With only one degree Celsius of warming so far, the world has seen a climate-enhanced crescendo of deadly heatwaves, wild fires and floods, along with superstorms swollen by rising seas.

Line-by-line vetting

"I don't know how you can possibly read this and find it anything other than wildly alarming," said Peter Frumhoff, director of science and policy at the Union of Concerned Scientists, a Washington-based research and advocacy group, referring to the draft Summary for Policy Makers.

Government representatives -- often the same ones in the trenches at UN climate negotiations -- will spend the entire week going through the 22-page executive summary, line-by-line.

With scientists at their elbow, they will check it against the underlying report and, if the past is any guide, attempt to blunt conclusions deemed inconvenient by their governments.

"Some countries, such as Saudi Arabia, have threatened to be obstructionist," said one of the report's authors.

China is said to have reservations on the chapters outlining policy options, concerned that some of the measures outlined may be too ambitious.

But the joker in the pack is the United States, several delates and observers noted.

"This is the first report coming up for approval since the Trump administration took office," said Michael Oppenheimer, a professor of geosciences and international affairs at Princeton University, and an IPCC author on a another report-in-progress.

"That's a real wild card."

US a 'wild card'

There are few clues as to what the United States might say or do in Incheon, which has left a lot of people nervous.

"The US could, as they have in the past, support the science," said one contributing author.

"Or they could become obstructionist -- maybe Fox News will decide to shine a spotlight on the meeting."

A State Department spokesperson confirmed to AFP that veteran climate diplomat Trigg Talley will head the US delegation, a development one veteran IPCC author described as "reassuring."

"Never in the history of the IPCC has there been a report that is so politically charged," said Henri Waisman, a senior researcher at the Institute for Sustainable Development and International Relations, and one of the report's 86 authors.

Governments looking for a straightforward answer to the question of whether the 1.5C target can be reached are likely to be disappointed, he added.

"The report isn't going to simply say 'yes' or 'no'," he told AFP.

"Our goal was to put as much information as possible into the hands of policy makers so they can step up to their responsibilities."

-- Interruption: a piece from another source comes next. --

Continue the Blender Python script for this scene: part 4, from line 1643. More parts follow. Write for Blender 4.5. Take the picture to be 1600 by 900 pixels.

Many scientists say the goal is feasible on paper, but would require political will and economic transformations that are not on the near-term horizon.

"In my view, 1.5C stabilisation is extremely difficult if not impossible at this point, while 2C stabilisation is an uphill challenge but doable," Michael Mann, director of the Earth System Science Center at Pennsylvania State University, told AFP.